While Jagernauth has a lot on her plate, those are not even half of the responsibilities that come with her job. Luckily, she is well suited for it.

“My entire career has been focused on empowering students to be their best selves,” Jagernauth said.

Empowering students and helping them through every challenge is a natural part being a counselor. Which is exactly why Jennifer Miller, counselor, is drawn to it.

“I like helping people,” Miller said. Miller has enjoyed helping others her entire life which is why she decided to become a counselor.

Kathleen Giacini, counselor, was drawn to the job for a slightly more personal reason.

“When I was in high school, I didn’t feel like I understood what I should think about in finding a job,” Giacini said. “I changed jobs a lot after I graduated from college and I didn’t really have a good direction, so that, more than anything drew me to the counseling aspect of the school.”

The counseling department may crumble without a strong foundation, but fortunately all three previously mentioned counselors, as well as Jenny Cramer, Debbie Harmonson and Chris Harmonson work closely with each other.

“We always meet and talk about any of the things that were doing so that we can all get input from each other,” Giacini said. “We just have a really good relationship between all six of us.”

While it is imperative for the counselors to work well together, the connections they form with the students are what truly motivates them.

“It is one of the best things that we do,” Jagernauth said. “Making them feel comfortable that we’re here for them, not only with problems, but just about anything, then they are able to share that with us so we are able to guide them purposefully.”

Unfortunately, being a counselor has it’s struggles as well.

Leaving the job at school can be the most difficult part of the job, Miller said.
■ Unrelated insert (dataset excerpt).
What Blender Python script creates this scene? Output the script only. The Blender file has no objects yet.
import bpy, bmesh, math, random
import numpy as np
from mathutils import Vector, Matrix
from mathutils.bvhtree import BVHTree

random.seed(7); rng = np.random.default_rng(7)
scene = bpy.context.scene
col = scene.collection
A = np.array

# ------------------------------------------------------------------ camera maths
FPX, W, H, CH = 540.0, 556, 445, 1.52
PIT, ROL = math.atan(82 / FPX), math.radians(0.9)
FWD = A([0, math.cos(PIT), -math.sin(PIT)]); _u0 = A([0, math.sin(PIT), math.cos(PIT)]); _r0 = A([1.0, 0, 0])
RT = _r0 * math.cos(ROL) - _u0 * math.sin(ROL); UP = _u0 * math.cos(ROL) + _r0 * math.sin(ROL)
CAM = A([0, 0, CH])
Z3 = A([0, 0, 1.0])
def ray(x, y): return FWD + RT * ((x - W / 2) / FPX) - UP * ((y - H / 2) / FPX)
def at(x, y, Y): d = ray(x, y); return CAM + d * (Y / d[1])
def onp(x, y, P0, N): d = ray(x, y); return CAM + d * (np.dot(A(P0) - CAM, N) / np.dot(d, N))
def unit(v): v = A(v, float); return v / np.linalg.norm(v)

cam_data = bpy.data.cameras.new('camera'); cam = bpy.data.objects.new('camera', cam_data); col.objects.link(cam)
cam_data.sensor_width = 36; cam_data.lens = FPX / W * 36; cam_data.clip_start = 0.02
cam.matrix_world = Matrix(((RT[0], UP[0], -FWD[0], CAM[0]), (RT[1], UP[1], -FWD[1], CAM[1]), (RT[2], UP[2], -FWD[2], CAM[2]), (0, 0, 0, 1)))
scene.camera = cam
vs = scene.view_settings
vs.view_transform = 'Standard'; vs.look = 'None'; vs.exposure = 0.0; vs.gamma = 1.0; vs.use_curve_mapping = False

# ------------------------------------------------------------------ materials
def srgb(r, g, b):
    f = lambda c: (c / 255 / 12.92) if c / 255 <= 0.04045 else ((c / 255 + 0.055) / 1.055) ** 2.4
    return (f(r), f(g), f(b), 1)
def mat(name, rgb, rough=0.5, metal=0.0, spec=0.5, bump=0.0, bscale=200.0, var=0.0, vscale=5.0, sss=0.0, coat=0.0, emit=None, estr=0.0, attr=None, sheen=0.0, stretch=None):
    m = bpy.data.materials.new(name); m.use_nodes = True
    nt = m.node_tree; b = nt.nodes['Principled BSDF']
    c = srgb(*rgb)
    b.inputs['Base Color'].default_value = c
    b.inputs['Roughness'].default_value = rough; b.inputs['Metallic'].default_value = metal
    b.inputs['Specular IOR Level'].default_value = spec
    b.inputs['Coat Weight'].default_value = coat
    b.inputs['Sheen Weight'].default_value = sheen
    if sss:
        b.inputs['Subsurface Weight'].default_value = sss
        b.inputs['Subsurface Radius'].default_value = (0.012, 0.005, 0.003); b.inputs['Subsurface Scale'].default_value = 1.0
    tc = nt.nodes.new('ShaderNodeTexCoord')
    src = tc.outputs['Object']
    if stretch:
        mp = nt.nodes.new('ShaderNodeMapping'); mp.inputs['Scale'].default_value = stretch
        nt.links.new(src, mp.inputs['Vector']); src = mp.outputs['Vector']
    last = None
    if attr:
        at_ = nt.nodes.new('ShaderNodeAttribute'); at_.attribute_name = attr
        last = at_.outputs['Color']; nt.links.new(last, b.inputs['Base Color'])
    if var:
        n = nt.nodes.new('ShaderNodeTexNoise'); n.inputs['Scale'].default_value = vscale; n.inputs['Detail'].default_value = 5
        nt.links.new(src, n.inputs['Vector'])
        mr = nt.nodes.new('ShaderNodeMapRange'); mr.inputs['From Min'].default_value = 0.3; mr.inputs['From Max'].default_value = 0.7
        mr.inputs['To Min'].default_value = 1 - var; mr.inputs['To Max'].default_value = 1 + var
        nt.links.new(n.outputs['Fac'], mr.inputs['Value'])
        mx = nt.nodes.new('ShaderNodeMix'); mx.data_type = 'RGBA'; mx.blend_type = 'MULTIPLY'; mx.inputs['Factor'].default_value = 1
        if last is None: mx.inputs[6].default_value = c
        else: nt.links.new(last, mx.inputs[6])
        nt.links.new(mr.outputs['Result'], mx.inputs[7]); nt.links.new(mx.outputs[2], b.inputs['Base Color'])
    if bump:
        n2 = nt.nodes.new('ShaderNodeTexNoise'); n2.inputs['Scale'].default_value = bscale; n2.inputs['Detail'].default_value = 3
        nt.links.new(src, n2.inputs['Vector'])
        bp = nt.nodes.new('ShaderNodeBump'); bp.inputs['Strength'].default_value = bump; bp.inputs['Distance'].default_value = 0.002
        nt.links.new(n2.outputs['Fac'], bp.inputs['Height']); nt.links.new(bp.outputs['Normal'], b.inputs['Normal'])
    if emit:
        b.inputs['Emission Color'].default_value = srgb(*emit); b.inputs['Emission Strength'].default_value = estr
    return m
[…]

Miller says she often thinks about the students’ problems outside of school but knows that she has to let it go eventually.

Jagernauth is aware that the counselors are not equipped for all issues, but says they are able to use community resources as well as the hope zone resources on the counseling department website.
Regardless of any challenge, Jagernauth cannot help but love what she does.

“The best part is working with our students one on one,” Jagernauth said. “That trumps everything.”